RECORDS FOR THIS TASK
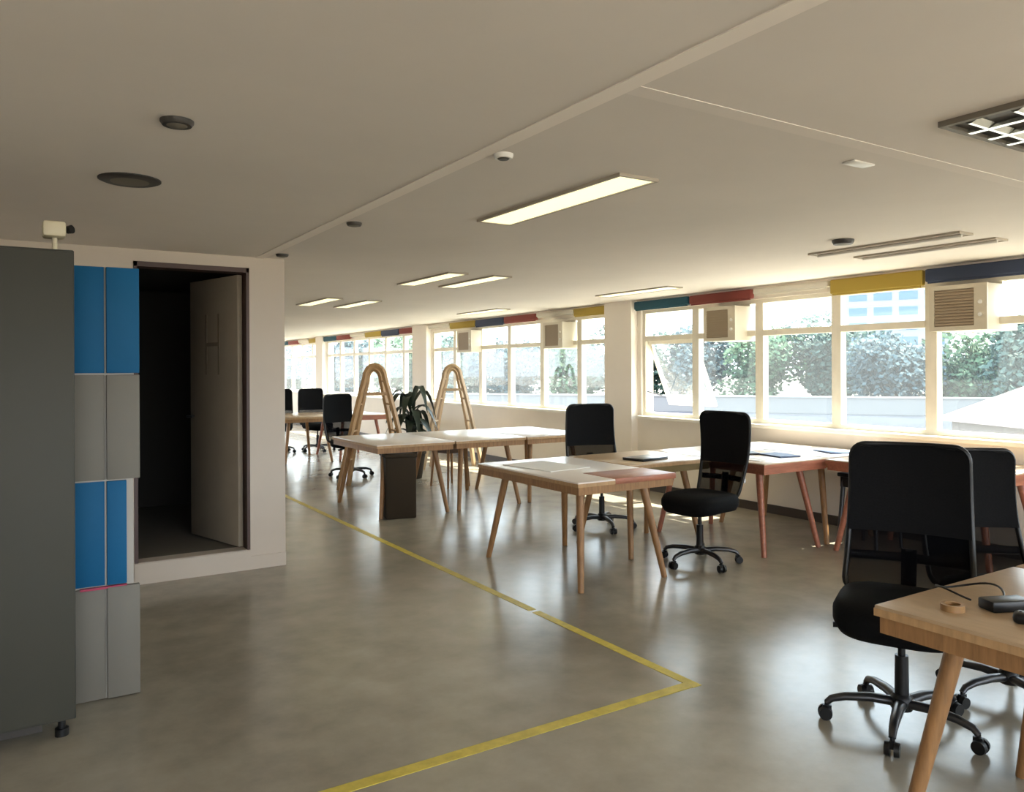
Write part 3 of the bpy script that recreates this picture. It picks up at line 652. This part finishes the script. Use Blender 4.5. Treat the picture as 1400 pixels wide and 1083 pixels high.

...

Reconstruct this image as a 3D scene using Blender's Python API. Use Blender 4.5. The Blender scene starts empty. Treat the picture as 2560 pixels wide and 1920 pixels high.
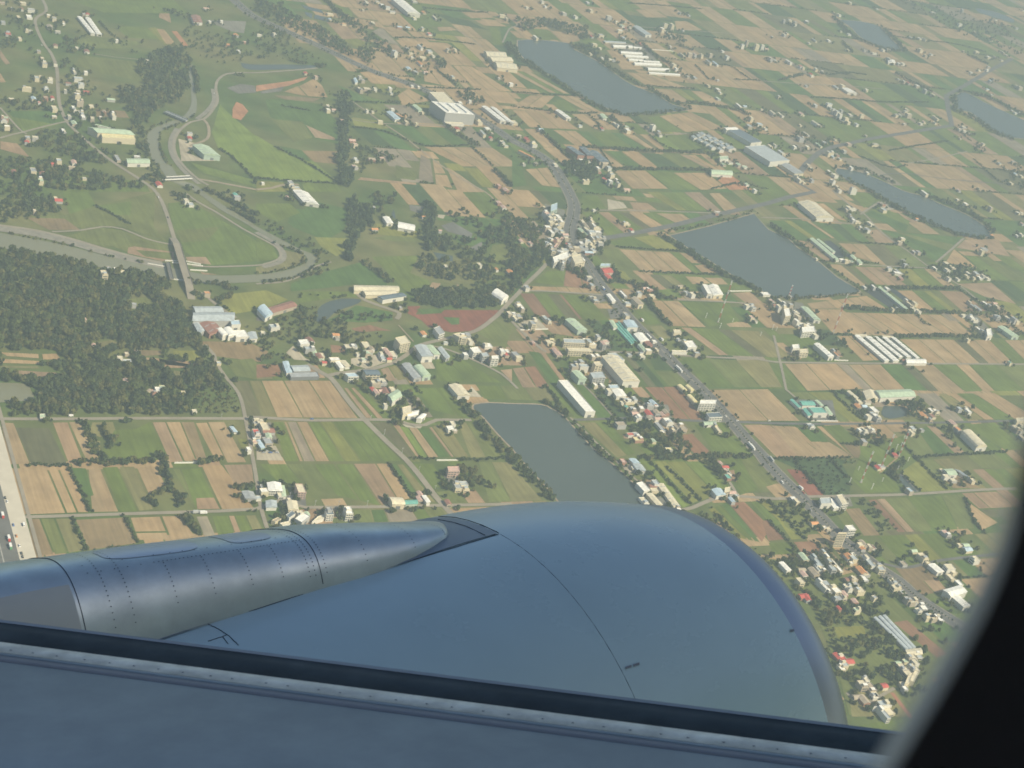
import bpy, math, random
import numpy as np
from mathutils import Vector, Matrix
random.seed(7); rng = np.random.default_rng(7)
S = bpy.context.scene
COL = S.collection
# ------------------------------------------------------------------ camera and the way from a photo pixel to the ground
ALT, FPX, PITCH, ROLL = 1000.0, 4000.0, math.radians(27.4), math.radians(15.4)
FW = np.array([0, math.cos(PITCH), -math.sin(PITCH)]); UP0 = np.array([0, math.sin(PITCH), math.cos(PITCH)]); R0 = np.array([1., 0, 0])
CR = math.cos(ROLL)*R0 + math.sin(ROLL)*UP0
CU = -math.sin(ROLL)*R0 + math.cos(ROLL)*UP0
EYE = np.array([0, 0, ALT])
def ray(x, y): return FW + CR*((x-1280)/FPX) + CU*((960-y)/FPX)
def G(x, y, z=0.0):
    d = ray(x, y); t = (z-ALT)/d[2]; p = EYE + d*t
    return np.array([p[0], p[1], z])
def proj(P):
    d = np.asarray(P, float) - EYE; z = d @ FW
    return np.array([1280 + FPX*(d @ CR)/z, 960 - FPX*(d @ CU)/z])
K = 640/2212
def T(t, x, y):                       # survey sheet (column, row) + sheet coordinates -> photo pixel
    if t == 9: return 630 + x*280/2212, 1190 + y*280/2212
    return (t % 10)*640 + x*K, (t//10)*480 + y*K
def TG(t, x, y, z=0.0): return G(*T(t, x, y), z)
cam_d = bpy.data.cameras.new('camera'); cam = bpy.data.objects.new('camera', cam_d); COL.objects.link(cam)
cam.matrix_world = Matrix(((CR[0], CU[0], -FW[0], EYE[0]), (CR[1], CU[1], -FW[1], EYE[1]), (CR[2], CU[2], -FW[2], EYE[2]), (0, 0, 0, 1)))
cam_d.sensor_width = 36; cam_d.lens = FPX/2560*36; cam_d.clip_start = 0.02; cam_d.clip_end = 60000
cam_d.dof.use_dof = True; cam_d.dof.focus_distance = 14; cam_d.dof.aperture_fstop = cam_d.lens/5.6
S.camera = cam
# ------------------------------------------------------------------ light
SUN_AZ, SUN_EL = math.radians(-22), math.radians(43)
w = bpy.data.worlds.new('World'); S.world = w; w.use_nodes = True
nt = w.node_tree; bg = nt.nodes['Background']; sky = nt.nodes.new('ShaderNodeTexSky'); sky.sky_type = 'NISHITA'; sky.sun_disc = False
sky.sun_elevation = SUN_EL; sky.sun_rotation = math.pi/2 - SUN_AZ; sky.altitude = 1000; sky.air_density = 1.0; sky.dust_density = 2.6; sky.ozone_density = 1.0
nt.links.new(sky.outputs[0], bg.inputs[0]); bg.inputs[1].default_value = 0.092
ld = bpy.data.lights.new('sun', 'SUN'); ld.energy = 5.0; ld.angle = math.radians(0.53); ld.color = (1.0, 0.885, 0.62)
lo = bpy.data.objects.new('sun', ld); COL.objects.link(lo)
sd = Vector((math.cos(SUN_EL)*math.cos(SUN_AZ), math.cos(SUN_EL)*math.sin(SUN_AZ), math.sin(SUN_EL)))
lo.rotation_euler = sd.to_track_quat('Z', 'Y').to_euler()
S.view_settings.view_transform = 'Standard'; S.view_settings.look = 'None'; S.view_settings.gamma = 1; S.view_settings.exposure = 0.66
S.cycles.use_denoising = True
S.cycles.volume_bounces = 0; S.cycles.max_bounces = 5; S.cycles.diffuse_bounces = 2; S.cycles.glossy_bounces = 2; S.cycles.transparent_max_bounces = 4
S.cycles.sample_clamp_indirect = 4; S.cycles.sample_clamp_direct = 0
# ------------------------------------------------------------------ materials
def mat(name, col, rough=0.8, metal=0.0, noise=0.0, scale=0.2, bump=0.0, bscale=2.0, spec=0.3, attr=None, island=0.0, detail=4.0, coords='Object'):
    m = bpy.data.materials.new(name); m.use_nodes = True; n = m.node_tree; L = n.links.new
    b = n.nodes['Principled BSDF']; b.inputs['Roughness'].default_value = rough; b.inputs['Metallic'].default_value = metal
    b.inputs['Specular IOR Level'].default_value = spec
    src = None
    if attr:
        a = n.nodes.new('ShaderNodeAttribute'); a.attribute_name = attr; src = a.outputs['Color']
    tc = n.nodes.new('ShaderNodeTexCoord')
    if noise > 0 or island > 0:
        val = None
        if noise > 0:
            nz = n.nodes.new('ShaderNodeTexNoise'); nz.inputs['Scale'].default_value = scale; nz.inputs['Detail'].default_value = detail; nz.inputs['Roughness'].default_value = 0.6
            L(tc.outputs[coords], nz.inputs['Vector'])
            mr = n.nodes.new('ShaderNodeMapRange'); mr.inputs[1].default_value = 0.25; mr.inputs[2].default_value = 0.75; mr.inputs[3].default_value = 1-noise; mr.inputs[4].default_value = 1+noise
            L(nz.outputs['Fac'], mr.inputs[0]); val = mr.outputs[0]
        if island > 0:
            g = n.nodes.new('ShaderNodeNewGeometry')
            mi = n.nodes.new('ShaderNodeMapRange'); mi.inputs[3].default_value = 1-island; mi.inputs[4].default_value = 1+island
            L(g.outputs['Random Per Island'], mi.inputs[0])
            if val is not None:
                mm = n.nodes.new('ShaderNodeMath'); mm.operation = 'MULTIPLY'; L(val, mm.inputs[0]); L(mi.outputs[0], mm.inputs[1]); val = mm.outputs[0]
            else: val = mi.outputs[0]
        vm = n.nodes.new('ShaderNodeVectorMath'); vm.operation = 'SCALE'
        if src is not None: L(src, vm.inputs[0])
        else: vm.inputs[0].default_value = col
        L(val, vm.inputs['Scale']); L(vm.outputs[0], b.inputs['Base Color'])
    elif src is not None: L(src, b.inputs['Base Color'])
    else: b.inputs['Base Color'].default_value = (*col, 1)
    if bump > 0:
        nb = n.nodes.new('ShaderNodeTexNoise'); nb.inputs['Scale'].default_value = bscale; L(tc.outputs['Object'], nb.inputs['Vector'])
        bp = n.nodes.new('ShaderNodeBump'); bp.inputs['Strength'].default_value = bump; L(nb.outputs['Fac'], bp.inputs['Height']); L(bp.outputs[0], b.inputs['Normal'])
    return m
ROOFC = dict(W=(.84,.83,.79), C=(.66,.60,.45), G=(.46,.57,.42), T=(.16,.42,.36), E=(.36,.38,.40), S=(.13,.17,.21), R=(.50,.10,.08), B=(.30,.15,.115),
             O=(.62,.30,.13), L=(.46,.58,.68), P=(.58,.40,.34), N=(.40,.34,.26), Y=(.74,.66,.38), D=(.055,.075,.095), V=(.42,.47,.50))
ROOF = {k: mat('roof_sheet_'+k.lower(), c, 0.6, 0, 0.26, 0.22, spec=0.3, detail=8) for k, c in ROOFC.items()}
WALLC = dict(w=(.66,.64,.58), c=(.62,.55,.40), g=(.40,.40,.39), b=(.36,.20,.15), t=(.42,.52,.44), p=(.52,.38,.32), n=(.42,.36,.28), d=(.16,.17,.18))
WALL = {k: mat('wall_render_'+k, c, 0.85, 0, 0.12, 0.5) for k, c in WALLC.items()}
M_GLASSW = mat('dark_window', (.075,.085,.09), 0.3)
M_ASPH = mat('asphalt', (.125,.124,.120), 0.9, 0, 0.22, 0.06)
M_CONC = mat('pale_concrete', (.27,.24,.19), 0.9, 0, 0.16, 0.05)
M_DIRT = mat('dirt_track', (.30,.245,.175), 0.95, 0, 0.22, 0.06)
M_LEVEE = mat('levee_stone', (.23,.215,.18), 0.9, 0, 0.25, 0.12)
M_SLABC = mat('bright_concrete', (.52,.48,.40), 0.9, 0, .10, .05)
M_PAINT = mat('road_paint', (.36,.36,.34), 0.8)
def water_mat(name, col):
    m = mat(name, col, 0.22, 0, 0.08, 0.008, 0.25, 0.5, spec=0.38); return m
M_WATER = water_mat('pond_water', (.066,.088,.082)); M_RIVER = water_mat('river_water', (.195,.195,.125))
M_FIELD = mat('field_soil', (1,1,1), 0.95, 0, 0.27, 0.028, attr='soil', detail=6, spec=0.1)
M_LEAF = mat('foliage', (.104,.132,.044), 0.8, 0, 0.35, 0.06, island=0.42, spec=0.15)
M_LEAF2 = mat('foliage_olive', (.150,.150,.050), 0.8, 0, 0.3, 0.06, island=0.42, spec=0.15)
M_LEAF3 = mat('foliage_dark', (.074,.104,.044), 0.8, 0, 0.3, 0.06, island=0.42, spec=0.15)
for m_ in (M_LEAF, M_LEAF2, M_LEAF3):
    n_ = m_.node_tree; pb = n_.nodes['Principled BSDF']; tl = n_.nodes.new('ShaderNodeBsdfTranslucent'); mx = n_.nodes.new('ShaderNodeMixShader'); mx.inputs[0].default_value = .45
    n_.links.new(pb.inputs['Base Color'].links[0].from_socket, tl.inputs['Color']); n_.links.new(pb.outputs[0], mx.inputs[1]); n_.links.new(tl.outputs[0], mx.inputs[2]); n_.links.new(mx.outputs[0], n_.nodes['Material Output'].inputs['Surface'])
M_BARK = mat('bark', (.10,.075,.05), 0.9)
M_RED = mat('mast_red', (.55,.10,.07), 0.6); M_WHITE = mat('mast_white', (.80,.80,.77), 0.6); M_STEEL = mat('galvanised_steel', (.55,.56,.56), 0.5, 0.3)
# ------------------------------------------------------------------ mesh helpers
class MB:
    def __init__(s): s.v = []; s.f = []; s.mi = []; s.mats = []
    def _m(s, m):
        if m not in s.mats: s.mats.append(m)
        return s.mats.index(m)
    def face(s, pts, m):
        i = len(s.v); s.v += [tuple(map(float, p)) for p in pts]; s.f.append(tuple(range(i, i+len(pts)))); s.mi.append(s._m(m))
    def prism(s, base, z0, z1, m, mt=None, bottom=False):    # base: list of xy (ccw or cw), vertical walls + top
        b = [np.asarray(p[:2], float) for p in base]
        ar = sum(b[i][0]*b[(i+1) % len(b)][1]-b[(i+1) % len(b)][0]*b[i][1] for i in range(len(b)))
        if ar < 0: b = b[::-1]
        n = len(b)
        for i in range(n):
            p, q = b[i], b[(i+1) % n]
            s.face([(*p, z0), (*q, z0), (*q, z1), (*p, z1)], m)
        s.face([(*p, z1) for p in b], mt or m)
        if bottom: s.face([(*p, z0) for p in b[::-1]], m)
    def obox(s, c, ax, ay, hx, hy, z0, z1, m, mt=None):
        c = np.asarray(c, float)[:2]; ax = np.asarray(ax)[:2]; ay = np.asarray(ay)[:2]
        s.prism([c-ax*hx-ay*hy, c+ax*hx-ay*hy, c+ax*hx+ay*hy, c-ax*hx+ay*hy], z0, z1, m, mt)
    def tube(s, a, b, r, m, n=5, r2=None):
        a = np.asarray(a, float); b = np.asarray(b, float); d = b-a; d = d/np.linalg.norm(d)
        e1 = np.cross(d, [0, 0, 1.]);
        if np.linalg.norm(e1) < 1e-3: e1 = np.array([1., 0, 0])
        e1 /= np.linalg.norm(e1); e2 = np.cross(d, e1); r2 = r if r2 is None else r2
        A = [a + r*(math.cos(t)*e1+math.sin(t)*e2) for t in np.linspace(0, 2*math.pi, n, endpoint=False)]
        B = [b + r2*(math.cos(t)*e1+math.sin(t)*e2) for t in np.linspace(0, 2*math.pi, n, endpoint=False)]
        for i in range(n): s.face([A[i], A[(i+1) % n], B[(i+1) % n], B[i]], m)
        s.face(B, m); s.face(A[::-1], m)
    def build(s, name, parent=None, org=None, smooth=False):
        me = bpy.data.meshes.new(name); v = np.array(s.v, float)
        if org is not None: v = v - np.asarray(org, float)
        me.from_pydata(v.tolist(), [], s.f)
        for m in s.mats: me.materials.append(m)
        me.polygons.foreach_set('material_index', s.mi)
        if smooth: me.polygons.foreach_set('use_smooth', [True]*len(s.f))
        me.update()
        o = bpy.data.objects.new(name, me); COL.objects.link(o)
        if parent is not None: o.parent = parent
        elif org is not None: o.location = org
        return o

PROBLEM
Pull out every line containing "Blender".

EXERCISE RESPONSE
Write part 3 of the bpy script that recreates this picture. It picks up at line 652. This part finishes the script. Use Blender 4.5. Treat the picture as 1400 pixels wide and 1083 pixels high.
Reconstruct this image as a 3D scene using Blender's Python API. Use Blender 4.5. The Blender scene starts empty. Treat the picture as 2560 pixels wide and 1920 pixels high.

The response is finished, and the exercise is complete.